Monday, Feb. 13, 1939
Chinese Music
To the Chinese the art of music is distinctly old stuff. In 2600 B. C., when the skin-clad savages of Europe were tootling shinbone flutes and walloping tomtoms, China's cultured Emperor Huang-ti established a standard scale for all China's musical instruments. When the T'ang Dynasty passed out in 907 A. D., Chinese music declined somewhat. But cultivated Chinese have always regarded music as one of China's most important arts.
Like Occidental music, Chinese falls into two camps: classical and popular. Most of what U. S. listeners hear (in Chinatown theatres and restaurants) belongs to the popular type. But last week Manhattanites got a chance to hear samples of China's classical music played by the highest-browed of China's highbrow musicians. The concert was sandwiched in as part of a show given by the Chinese Cultural Theatre Group, a troupe that had reached Manhattan by way of several west coast cities. Their play-acting was not up to Chinatown's level. But the music, delicately played on half-a-dozen unfamiliar exotic instruments, was as tangy and pungent as a 25-year-old egg. While Musician Sung Yue-tuh drew subtle wheezes from the sheng (4,639-year-old ancestor of the harmonica), and Wang Wen-piao sawed at his erh-hu (two-string fiddle), the audience took it politely. But when Professor Wei Chung-loh of China's Ta Tung National Research Institute swung out on his p'i p'a (traditional guitar of the ancient Chinese princes), they cheered.

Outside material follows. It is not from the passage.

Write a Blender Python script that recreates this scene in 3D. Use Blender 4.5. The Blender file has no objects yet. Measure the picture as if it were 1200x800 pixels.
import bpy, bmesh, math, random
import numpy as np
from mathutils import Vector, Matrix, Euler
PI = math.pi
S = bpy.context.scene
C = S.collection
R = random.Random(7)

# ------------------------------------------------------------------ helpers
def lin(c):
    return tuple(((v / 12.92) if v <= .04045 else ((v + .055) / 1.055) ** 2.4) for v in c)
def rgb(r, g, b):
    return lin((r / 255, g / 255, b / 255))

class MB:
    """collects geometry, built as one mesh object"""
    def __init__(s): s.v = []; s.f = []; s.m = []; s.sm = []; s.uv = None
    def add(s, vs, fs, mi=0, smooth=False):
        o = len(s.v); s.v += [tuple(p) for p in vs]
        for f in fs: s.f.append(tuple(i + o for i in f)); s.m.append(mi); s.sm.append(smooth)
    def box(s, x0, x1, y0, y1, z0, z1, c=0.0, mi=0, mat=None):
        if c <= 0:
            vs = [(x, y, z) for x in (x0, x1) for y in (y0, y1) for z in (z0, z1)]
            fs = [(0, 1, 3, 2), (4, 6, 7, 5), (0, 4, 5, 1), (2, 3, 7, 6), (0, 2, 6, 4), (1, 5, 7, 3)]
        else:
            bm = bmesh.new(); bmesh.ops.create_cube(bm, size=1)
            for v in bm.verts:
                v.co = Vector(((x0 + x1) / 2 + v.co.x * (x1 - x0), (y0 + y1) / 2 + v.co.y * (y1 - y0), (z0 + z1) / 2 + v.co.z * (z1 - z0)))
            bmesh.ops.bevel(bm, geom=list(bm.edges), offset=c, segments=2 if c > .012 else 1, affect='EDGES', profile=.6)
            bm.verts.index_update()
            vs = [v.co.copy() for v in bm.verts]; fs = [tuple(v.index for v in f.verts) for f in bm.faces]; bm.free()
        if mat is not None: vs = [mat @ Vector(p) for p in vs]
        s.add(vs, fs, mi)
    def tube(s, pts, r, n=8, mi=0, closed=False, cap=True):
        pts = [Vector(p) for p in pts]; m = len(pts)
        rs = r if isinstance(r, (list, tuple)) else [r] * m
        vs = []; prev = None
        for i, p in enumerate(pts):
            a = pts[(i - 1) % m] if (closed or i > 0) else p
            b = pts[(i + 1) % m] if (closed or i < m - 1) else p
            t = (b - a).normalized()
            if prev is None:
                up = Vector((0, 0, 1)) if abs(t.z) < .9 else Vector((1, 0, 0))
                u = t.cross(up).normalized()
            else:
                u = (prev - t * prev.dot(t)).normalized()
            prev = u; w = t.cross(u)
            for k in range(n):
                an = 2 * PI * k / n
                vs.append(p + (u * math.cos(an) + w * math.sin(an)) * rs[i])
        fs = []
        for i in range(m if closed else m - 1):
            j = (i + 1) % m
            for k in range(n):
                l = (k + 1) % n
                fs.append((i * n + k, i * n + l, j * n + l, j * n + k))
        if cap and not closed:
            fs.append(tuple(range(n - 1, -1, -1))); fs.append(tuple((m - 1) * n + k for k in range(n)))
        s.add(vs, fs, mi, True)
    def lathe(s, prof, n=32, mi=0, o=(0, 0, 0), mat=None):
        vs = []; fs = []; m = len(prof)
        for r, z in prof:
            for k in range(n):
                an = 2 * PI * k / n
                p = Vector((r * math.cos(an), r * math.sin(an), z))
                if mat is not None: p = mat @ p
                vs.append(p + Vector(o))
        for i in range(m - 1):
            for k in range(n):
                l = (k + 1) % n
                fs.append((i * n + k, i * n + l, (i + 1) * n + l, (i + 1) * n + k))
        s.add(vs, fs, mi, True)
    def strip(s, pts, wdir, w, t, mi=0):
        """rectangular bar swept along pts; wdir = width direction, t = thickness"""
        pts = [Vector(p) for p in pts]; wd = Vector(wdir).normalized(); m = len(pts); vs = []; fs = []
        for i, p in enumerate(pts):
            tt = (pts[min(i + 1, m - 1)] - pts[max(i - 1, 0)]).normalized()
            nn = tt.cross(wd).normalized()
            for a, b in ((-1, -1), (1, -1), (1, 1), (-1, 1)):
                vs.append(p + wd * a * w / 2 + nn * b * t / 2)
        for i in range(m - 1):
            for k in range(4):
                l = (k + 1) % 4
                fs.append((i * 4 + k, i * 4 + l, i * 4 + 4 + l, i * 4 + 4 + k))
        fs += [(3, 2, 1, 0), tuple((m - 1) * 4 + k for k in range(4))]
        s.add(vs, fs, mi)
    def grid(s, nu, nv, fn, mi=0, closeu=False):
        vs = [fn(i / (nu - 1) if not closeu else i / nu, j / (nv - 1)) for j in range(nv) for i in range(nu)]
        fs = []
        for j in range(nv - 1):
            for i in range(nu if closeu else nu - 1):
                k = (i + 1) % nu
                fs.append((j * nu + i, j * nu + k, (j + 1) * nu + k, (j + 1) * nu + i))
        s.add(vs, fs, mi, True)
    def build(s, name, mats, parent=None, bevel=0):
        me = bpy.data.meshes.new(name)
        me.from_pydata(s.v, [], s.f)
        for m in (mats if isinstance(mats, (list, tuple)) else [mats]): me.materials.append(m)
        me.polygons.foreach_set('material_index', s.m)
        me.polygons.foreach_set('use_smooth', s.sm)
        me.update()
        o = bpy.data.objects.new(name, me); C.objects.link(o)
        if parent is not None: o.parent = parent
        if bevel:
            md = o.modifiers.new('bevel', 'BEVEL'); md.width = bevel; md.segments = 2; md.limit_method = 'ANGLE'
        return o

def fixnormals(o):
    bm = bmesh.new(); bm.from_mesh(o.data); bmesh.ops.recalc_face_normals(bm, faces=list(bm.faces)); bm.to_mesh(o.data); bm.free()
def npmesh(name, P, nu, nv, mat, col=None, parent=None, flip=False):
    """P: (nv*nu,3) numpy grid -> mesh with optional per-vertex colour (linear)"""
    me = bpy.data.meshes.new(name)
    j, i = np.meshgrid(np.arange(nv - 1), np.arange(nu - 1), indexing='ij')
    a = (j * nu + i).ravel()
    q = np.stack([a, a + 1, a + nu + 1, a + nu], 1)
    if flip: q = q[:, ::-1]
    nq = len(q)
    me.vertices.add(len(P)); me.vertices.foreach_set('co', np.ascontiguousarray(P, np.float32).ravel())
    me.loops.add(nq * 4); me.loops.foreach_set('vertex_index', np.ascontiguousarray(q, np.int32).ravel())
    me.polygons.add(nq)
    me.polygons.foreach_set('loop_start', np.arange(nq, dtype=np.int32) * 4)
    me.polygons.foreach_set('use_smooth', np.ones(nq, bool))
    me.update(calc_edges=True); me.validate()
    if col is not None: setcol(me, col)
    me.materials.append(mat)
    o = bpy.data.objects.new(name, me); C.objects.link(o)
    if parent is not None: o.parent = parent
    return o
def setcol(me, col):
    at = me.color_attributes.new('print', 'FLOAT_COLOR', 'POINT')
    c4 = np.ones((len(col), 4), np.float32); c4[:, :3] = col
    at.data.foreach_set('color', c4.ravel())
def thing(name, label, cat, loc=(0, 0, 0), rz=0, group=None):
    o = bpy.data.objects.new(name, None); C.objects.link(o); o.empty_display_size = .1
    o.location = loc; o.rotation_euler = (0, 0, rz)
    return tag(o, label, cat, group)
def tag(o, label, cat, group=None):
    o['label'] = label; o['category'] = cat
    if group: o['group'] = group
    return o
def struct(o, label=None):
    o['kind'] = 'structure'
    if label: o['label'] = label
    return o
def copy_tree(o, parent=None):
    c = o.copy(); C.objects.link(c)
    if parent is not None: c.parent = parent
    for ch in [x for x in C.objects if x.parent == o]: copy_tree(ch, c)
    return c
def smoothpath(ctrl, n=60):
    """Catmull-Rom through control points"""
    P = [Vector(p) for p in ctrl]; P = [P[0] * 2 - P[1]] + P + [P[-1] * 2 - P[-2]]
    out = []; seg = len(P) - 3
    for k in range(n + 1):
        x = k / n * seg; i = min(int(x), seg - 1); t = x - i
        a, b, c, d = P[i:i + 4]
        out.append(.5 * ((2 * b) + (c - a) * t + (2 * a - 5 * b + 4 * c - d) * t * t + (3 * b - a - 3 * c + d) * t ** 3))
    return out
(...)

To most U. S. ears, Chinese music is at best incomprehensible, at worst a painful noise. To Chinese ears and minds it is not only pleasant but instructive. Philosopher K'ung Fu-tze (Confucius), himself a ch'in (zither) player of no mean order, considered music one of the six fundamental factors in education. In China's great days, music was a required subject for budding administrators. Hundreds of learned books were written about it.
Says one of the old books:* "The music of a well-ordered reign is peaceable and conducive to happiness; such a government is harmonious. The music of a reign of disorder is spiteful and conducive to anger; such a government is seditious. The music of a ruined kingdom is dismal and brings care; such a nation is mournful."